Ante la presencia de su nana Francisca y de su mamá (Carmen), Ian extrajo la masokoba con cuidado y la puso sobre la mesa; después, los otros artefactos, pero faltaban los teneboim y el rebozo. La nana comentó, a manera de explicación, que cuando el niño danza, el Venado Yowe (Venado Mayor) le facilita los implementos de que carece. Ian no usó muchas palabras pues su español aún no es muy fluido, pero sus ojos relumbrando en la oscuridad de la noche, su sonrisa infantil y sus caricias sobre cada uno de los objetos, construyeron en ese momento un poema épico a su pueblo.

III. Fidencio, tal como su nombre lo indica, es un hombre de fe. Es bombero y rescatista, y pertenece al grupo de jóvenes que participa en la vigilancia de su comunidad durante la fiesta a Nuestra Señora del Camino. Es una magna celebración que aglutina a yaquis de los Ocho Pueblos y allende el Territorio.
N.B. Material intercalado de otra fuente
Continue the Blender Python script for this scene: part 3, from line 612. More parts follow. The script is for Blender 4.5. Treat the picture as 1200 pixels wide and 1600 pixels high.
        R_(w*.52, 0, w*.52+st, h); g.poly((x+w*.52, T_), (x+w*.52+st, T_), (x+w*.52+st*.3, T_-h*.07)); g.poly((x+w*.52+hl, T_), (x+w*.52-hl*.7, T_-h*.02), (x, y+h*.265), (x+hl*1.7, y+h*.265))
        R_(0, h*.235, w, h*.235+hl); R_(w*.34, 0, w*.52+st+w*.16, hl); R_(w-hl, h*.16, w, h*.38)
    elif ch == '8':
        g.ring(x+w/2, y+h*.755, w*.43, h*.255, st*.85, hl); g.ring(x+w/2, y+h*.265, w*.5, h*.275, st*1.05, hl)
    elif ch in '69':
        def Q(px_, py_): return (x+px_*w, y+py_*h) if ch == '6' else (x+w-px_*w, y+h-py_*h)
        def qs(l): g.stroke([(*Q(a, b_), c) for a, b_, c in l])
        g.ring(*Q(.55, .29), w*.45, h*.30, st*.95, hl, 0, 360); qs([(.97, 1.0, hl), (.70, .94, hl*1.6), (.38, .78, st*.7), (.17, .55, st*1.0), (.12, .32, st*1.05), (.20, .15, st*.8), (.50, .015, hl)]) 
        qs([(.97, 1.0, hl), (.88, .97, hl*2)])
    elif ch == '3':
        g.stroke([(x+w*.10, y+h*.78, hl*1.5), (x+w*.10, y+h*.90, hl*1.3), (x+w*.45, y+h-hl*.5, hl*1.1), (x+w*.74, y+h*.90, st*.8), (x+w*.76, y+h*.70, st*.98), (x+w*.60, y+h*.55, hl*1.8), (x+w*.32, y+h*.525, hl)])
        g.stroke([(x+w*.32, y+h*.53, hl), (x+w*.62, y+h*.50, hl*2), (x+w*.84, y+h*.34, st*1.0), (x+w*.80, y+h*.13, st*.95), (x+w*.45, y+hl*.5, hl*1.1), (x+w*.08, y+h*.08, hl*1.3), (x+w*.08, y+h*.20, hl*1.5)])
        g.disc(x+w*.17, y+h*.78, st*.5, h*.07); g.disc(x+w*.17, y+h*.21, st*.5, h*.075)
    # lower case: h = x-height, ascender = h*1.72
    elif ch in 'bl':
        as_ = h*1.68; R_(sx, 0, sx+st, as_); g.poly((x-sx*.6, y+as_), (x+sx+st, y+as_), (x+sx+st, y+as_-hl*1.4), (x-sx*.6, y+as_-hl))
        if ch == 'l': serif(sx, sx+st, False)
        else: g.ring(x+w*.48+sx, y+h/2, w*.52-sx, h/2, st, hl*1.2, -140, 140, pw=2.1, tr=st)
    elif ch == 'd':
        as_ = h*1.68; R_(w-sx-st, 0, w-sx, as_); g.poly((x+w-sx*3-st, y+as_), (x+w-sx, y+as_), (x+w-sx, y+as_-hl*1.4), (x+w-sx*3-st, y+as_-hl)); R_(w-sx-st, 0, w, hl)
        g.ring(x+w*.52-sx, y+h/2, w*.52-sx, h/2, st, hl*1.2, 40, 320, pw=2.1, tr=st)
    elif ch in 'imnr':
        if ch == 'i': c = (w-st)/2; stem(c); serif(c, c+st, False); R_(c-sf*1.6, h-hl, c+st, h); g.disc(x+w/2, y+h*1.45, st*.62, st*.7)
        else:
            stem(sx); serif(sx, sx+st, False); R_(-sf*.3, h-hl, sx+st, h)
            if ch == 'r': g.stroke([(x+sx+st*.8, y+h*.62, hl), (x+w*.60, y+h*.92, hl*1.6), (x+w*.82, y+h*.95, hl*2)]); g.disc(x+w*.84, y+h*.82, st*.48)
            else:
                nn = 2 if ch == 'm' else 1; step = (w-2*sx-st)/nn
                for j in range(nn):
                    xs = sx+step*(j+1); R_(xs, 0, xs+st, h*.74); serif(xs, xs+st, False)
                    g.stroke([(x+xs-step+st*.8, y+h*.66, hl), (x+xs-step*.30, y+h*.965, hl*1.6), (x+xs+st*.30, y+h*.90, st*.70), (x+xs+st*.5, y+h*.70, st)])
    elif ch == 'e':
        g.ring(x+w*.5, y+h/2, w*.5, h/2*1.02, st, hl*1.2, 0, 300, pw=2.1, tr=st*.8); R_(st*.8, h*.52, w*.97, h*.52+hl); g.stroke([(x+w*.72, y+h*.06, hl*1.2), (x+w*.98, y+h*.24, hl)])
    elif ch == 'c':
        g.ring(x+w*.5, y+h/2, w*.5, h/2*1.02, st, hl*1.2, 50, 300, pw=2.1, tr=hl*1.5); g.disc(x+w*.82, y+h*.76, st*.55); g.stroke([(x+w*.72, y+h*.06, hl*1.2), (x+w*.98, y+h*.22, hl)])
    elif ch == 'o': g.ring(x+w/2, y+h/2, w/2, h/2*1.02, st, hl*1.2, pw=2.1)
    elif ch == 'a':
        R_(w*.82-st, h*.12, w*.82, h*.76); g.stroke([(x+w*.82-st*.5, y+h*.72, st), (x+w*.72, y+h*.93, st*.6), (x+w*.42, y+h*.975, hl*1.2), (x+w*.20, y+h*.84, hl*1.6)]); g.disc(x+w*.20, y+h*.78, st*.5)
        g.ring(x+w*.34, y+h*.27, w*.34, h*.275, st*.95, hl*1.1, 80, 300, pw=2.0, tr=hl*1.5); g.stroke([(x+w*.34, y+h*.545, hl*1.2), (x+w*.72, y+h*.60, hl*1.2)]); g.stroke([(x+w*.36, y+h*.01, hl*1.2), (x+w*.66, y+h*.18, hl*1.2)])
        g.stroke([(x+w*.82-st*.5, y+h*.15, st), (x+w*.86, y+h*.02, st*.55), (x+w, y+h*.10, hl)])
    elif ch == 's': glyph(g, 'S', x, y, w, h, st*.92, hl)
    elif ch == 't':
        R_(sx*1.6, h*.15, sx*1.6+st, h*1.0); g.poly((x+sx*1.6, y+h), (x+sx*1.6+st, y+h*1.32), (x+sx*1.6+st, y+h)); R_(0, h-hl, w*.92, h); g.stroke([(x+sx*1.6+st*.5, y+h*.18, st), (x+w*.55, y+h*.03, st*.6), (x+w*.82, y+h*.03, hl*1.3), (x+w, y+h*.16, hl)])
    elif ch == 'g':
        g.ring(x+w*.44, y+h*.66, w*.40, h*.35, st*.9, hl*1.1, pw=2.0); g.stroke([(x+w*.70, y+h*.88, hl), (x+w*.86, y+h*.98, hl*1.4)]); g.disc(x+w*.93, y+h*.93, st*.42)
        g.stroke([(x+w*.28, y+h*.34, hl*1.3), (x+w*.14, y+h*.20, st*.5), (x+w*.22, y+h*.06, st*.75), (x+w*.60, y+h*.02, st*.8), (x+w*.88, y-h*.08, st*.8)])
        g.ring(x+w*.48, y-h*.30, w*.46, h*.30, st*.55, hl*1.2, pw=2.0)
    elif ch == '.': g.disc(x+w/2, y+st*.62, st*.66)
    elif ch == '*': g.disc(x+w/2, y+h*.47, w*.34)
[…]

A la Virgen le cumple con fervor, por eso además de custodiarla, Fidencio danza para ella pues es miembro de la tropa de matachines de Loma de Bácum, el pueblo yaqui que sostiene una férrea defensa contra el gasoducto que se pretende imponer en su Territorio.

Fidencio tiene el vigor de los 28 años, una esposa muy amada que lleva el nombre de la Virgen en su advocación del Monte Carmelo, y dos hijitos alegres y juguetones. Pero desde hace poco más de un año, está preso en el Cereso de Ciudad Obregón. Su fe fue puesta a prueba cuando lo acusaron de matar a un hermano yaqui en el enfrentamiento del 21 de octubre del año 2016. El proceso judicial fue construido sin pruebas y con testimonios emanados de yaquis adictos al gobierno, como se referían a ellos en los documentos históricos.

Con el amor de la familia y los amigos, Fidencio tuvo que encontrar sentido a su sacrificio. Participa tocando el bajo en las ceremonias religiosas de la iglesia de la cárcel (dejemos a un lado los eufemismos, el Centro de Readaptación Social de Ciudad Obregón, como muchos otros en México, es una simple, llana y horrible cárcel). Pero en la devoción penitenciaria, la Virgen se hace presente mediante la advocación de la Señora de Guadalupe, y con la certidumbre de tenerla cerca y la tranquilidad que le da el saberse inocente, Fidencio espera la audiencia del próximo 13 de diciembre.

IV. El primogénito de Fidencio y Carmen es danzante de Venado. Tiene apenas seis años, y aunque desde los tres soñaba con ser danzante, baila formalmente desde los cinco, a partir de que su padre cayera preso. Ya sea en la ramada ritual o en la acera del juzgado séptimo de distrito en Cajeme, Ahora baila con coraje, con fuerza y exigencia, como si de sus movimientos dependiera la excarcelación de su papá. Ian se sacude ágilmente y con elegancia, mira a través de los ojos del Venado y se abre paso en el viento, danzando una sinfonía de amor por la libertad de su padre y de su pueblo.